··· Data excerpt
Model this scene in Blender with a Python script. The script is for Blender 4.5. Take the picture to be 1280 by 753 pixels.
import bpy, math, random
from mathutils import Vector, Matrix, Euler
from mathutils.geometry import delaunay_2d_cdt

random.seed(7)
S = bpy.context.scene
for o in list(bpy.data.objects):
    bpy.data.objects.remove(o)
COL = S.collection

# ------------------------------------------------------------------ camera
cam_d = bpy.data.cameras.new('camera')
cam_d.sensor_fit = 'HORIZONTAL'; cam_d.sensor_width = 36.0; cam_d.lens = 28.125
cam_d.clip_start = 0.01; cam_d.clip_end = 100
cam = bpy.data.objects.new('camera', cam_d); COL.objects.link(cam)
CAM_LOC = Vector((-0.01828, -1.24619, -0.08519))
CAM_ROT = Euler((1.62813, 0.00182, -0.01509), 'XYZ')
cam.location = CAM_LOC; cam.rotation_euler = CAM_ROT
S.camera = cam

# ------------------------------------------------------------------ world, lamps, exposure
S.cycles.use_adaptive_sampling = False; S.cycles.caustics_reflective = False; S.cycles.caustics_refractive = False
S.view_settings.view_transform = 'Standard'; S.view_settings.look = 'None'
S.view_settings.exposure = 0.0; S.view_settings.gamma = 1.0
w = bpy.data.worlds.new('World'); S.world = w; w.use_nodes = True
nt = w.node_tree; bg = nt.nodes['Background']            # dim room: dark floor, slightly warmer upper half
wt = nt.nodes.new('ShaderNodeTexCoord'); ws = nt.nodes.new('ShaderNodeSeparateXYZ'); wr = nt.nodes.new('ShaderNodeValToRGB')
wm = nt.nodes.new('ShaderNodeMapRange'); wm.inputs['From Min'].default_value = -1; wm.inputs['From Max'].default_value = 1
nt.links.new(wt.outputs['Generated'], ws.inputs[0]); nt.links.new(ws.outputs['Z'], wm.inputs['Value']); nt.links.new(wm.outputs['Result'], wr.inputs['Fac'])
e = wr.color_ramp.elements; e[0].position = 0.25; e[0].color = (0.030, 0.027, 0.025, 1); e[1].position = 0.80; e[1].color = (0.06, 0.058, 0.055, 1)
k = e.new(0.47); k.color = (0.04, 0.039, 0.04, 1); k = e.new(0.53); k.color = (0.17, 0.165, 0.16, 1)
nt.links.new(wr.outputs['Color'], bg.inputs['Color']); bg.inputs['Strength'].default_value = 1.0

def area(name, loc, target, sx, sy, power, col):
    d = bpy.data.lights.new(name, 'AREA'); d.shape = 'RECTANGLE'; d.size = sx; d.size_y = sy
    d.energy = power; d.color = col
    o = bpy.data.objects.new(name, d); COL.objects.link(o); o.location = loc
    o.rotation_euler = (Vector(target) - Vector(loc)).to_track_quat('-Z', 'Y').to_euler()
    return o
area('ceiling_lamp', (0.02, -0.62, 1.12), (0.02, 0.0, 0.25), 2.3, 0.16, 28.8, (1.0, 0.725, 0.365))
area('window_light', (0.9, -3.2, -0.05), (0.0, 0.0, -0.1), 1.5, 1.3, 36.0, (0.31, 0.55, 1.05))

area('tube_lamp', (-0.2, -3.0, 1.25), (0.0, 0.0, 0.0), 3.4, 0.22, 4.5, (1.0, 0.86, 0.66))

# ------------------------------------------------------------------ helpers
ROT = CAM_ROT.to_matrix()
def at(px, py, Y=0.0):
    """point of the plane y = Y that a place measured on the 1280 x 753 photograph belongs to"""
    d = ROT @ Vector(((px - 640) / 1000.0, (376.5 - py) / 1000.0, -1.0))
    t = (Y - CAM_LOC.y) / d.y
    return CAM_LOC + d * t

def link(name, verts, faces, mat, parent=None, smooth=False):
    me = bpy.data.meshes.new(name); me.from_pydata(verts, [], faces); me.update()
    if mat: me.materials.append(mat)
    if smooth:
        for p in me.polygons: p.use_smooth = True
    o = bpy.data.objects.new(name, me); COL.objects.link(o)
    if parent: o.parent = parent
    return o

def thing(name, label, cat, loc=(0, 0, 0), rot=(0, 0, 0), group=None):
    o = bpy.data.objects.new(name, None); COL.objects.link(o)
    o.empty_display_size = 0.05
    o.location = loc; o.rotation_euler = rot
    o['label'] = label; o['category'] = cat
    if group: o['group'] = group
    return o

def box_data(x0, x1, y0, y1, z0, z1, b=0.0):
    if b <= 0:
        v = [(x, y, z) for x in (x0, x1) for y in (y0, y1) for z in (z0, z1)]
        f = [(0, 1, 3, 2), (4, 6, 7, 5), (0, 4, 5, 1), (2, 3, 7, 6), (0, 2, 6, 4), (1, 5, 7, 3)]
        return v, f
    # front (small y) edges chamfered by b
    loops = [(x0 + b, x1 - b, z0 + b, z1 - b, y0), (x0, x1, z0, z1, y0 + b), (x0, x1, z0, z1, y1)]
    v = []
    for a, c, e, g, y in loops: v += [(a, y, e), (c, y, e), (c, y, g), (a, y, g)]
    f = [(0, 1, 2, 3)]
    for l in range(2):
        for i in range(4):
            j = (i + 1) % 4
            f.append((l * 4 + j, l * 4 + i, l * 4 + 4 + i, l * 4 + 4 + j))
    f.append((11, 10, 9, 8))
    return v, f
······
• [The task]: Each line from the top of the material above through the line with "S.camera = cam" must be echoed exactly, and no other line.

• [Solved problem]:
Model this scene in Blender with a Python script. The script is for Blender 4.5. Take the picture to be 1280 by 753 pixels.
import bpy, math, random
from mathutils import Vector, Matrix, Euler
from mathutils.geometry import delaunay_2d_cdt

random.seed(7)
S = bpy.context.scene
for o in list(bpy.data.objects):
    bpy.data.objects.remove(o)
COL = S.collection

# ------------------------------------------------------------------ camera
cam_d = bpy.data.cameras.new('camera')
cam_d.sensor_fit = 'HORIZONTAL'; cam_d.sensor_width = 36.0; cam_d.lens = 28.125
cam_d.clip_start = 0.01; cam_d.clip_end = 100
cam = bpy.data.objects.new('camera', cam_d); COL.objects.link(cam)
CAM_LOC = Vector((-0.01828, -1.24619, -0.08519))
CAM_ROT = Euler((1.62813, 0.00182, -0.01509), 'XYZ')
cam.location = CAM_LOC; cam.rotation_euler = CAM_ROT
S.camera = cam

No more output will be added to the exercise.